From Lagos to Jos and Katsina, songs are written for otherwise beautiful cities that had not become torture movies locations. As the poet poured out his pain and agony, he still has time to salute his heroes – Nelson Mandela, Beko Ransome Kuti, Wole Soyinka. Ever the journalist, Malaolu lets his reader into the happening in the lives of fellow detainees in A Tale of Two Phoebes. It is about two women, the lanky one taking care of “an asthmatic” believed to be Colonel Fadipe while the “rotund Phoebe” was “Good company to a diabetic”, believed to be General Diya. Rolex Watches! reduces handcuffs into a mere joke – laughing that we might not cry, you might say. Telephone Conversation With God speaks about an engineer in detention loss of mental balance! This section closes with A Cry For Justice.

Section two, Fluid of Hope is a celebration of relationships that sustained Niran Malaolu while in detention. From immediate family members to church leaders and members and professional colleagues, he has a word of appreciation for everyone.

Between God and Man is where “pastor” becomes a David and Paul rolled into one. As the former he wrote songs of praise and appreciation to God. As the latter, he preached to the sinner to repent.

In Behind the Brick Walls, Niran Malaolu displays a high level of creative skill using different poetic tools to achieve his aim in each poem.
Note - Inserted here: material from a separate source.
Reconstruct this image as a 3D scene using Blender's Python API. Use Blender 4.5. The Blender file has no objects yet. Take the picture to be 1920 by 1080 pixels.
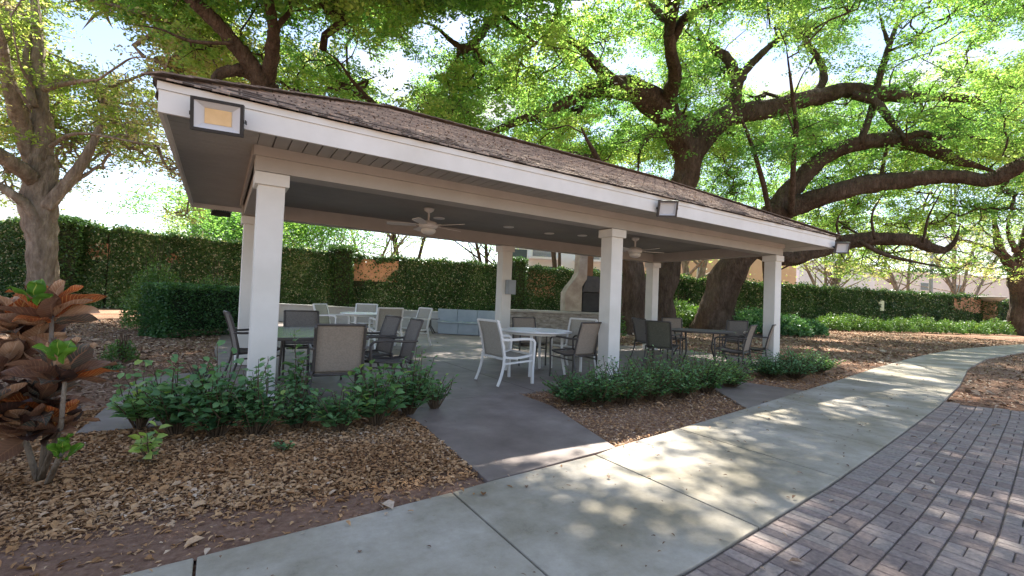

Lyrically, one can easily imagine the poems being presented as chants in a performance.

In addition to the poems, each section contains an introductory note. Apart from about five, each of the sixty poems is accompanied by a note written by Akeem Lasisi. Any obscurity? That is the solution. Well written, edited and printed, Behind the Brick Walls is definitely going to find its level among great titles produced by poets who had had to sing from inside the cage. Its coverage of different tendencies the human soul is capable of conceiving and executing makes it a handbook for living.